Problem requirements:
Work through the following lines and count those that hold the word "picture". Reply with that number only.

Records for this exercise:
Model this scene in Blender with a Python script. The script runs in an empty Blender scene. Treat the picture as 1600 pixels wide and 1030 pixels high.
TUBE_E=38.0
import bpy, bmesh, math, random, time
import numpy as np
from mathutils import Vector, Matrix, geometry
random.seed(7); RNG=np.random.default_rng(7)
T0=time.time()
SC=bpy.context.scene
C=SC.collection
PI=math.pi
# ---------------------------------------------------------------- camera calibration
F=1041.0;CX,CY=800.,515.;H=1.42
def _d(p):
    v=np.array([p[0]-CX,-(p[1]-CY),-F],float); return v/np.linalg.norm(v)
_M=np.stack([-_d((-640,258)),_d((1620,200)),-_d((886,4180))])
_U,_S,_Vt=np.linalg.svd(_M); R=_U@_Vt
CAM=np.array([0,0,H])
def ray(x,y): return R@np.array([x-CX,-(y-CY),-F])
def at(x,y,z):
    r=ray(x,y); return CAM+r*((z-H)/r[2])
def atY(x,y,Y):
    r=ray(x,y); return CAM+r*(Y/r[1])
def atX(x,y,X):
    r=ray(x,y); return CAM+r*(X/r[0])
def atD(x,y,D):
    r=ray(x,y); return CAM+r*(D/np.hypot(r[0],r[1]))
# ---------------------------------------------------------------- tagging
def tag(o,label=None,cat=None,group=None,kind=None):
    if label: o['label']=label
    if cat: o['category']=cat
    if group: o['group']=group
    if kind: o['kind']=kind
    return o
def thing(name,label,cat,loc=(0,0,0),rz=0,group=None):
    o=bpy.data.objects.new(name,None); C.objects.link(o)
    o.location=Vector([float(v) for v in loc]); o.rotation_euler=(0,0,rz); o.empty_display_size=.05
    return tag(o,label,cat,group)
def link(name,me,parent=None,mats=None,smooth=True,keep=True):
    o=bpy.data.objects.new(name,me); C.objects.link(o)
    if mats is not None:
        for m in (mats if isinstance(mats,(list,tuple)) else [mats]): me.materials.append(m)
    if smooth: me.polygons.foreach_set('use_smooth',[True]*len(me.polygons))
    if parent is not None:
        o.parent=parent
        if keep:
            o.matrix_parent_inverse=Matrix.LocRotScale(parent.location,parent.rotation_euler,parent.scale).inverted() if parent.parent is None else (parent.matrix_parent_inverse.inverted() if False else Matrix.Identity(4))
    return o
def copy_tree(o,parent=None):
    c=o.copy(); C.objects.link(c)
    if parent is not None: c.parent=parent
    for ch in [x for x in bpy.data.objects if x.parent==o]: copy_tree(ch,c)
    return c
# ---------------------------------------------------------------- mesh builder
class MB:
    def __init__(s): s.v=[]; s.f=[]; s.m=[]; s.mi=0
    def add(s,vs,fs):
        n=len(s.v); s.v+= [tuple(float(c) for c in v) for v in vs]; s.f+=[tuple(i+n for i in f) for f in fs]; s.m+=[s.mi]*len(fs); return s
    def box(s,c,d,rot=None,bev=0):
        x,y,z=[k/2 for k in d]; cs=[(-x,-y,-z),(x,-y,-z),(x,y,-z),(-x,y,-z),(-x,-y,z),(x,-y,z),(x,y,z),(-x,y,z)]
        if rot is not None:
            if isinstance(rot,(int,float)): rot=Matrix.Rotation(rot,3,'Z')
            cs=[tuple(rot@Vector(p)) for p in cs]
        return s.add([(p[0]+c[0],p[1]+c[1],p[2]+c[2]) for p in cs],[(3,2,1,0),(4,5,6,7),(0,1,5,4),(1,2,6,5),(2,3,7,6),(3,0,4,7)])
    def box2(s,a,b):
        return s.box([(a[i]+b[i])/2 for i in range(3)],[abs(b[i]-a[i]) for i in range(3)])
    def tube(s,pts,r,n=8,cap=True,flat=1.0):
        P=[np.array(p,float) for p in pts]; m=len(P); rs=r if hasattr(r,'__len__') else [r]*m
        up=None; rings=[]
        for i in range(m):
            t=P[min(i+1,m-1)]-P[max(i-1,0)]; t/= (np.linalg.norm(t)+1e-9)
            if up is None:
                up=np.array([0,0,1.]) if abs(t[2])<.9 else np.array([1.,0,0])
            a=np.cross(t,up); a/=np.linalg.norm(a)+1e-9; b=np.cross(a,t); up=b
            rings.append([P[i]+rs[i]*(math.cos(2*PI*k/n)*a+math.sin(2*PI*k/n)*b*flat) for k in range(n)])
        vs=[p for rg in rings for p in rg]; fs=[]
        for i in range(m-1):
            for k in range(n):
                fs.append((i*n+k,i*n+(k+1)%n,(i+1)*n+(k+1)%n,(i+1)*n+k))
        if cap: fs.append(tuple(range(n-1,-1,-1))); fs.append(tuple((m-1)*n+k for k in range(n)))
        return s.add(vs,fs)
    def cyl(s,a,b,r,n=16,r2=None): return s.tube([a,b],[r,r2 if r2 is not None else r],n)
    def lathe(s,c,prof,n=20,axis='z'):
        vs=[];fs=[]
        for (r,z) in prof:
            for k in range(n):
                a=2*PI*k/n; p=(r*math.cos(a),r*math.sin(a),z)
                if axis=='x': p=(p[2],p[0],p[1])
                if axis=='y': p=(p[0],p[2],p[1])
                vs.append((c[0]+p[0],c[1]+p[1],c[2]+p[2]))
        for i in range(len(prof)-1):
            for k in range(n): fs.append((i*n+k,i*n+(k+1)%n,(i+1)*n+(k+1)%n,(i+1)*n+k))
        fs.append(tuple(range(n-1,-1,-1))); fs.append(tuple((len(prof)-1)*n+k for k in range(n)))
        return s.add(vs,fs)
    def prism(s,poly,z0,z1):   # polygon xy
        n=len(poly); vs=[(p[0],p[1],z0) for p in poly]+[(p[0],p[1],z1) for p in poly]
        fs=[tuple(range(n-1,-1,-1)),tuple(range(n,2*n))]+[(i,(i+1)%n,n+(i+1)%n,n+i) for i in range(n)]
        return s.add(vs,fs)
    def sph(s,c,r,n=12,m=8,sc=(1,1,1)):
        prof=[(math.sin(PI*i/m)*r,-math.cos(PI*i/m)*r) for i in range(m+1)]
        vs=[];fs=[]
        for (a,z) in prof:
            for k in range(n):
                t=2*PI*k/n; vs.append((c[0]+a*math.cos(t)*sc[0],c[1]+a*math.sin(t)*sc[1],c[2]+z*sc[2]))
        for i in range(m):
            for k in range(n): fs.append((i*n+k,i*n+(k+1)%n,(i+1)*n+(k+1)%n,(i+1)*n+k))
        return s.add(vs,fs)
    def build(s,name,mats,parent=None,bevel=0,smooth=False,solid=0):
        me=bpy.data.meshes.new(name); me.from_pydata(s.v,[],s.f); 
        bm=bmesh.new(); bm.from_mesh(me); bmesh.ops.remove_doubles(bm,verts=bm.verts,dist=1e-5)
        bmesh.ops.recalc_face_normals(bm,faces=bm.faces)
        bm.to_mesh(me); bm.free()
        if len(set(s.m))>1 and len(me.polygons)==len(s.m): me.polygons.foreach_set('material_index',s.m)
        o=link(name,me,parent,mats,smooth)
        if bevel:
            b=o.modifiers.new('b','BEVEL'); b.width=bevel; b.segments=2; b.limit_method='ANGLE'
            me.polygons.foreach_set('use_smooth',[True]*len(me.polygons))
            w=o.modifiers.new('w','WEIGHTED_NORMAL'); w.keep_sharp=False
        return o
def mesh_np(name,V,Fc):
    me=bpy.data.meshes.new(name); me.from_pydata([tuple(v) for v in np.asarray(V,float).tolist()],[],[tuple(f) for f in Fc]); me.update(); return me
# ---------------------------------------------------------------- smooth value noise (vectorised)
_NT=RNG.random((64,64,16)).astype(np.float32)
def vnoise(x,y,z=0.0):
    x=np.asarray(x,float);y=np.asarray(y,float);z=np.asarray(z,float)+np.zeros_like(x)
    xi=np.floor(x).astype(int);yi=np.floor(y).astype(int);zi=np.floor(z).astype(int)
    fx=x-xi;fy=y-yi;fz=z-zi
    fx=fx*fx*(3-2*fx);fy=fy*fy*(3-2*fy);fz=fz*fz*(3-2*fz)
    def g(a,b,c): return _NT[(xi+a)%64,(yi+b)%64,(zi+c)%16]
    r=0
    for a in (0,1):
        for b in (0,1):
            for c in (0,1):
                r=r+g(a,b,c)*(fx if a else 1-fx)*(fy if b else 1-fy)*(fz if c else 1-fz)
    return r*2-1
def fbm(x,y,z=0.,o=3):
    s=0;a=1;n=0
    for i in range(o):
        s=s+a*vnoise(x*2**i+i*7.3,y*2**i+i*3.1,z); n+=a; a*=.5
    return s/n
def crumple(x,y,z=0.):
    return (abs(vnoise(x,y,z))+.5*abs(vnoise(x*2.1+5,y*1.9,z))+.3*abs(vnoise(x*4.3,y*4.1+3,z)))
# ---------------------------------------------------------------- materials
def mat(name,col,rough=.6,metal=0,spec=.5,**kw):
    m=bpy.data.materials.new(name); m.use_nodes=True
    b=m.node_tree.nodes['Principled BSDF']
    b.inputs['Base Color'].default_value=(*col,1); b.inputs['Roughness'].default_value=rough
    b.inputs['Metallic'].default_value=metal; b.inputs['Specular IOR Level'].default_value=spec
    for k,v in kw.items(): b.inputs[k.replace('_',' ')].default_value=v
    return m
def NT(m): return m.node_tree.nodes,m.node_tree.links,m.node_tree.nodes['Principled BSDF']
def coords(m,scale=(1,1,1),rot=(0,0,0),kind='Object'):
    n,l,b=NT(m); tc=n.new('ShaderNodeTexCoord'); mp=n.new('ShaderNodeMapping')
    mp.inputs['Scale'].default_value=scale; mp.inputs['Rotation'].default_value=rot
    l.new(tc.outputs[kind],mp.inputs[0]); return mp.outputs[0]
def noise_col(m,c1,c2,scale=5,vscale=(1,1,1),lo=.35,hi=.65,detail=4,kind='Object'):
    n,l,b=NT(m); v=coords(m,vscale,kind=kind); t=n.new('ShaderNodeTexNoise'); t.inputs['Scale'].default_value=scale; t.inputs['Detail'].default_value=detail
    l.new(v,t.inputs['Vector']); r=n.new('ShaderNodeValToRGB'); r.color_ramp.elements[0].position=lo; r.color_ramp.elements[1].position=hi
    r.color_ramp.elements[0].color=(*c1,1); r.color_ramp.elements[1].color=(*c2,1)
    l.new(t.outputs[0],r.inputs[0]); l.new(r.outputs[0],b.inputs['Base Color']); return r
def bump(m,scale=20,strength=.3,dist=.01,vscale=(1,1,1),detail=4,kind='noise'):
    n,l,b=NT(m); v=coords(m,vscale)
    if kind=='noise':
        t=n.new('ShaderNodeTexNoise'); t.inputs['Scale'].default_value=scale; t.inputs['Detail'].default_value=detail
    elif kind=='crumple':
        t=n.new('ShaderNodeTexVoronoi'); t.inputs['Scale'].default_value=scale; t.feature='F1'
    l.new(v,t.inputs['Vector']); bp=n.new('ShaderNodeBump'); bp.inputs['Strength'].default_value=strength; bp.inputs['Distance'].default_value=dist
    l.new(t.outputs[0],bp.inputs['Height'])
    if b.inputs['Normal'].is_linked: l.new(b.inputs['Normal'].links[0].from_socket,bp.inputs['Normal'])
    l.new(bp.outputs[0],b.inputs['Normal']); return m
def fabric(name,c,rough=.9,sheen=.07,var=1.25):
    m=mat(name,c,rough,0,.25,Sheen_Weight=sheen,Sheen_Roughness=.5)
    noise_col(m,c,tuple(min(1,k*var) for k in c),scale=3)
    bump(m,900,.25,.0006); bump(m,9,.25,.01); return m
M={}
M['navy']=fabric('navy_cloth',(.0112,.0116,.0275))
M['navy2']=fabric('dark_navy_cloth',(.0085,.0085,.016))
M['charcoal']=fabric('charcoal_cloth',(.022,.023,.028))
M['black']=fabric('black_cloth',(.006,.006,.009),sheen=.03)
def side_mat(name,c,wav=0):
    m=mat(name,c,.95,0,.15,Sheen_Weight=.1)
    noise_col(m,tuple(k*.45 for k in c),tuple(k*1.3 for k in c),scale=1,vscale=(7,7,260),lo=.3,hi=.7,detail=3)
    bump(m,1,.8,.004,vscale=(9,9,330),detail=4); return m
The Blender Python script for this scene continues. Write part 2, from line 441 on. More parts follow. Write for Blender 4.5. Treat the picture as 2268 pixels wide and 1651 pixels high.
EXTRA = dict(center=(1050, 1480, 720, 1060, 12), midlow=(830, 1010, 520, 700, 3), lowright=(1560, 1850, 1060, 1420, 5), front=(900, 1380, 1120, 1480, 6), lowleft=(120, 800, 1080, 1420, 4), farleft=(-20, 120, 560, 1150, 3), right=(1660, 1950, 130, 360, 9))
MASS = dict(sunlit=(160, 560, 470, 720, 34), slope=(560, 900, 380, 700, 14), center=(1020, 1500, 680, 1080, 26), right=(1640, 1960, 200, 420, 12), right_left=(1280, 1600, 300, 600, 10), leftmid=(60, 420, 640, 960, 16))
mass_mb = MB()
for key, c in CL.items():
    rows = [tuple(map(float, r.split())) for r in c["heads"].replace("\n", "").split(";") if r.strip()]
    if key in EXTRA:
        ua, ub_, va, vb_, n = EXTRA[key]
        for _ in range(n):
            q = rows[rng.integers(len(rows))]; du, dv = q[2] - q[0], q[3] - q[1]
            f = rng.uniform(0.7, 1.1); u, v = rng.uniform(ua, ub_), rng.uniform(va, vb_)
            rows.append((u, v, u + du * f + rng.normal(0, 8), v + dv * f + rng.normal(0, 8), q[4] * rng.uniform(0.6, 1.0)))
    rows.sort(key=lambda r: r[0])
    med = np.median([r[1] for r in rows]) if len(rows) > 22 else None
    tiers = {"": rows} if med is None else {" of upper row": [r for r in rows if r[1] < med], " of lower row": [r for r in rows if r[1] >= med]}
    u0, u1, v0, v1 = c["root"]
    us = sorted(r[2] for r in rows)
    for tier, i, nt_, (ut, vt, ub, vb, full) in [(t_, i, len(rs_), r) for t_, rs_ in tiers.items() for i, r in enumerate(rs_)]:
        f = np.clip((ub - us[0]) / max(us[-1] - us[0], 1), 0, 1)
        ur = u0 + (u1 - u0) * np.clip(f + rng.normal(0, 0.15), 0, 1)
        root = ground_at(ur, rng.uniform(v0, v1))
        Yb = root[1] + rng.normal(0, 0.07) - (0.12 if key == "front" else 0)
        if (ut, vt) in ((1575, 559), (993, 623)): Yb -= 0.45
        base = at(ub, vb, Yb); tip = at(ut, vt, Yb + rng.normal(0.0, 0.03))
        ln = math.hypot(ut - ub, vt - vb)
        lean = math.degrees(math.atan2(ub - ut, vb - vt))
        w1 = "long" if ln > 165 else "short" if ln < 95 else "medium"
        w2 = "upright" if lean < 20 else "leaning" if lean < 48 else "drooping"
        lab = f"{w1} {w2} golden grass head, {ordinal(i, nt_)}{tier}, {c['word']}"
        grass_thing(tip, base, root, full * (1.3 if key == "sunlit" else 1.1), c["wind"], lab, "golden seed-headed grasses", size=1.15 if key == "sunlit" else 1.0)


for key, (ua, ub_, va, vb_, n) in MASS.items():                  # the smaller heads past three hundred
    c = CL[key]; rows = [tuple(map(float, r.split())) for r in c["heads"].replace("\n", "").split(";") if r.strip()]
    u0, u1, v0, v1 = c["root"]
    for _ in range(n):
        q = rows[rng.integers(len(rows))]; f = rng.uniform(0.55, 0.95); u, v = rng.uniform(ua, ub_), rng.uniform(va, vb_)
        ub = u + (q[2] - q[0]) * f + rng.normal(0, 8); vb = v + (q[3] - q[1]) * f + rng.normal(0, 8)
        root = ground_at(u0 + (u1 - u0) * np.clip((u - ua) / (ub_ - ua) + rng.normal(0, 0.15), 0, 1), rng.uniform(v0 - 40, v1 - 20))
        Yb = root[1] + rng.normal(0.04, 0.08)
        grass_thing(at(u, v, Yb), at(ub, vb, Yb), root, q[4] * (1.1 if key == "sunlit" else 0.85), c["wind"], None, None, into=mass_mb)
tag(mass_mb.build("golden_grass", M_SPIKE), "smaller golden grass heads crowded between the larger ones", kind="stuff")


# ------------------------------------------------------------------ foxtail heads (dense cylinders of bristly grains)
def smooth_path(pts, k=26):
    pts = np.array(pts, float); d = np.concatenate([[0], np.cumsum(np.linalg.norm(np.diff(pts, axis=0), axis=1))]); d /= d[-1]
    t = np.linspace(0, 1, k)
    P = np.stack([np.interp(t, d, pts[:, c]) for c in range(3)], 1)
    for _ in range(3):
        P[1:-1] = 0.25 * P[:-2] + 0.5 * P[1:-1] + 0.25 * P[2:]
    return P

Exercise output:
2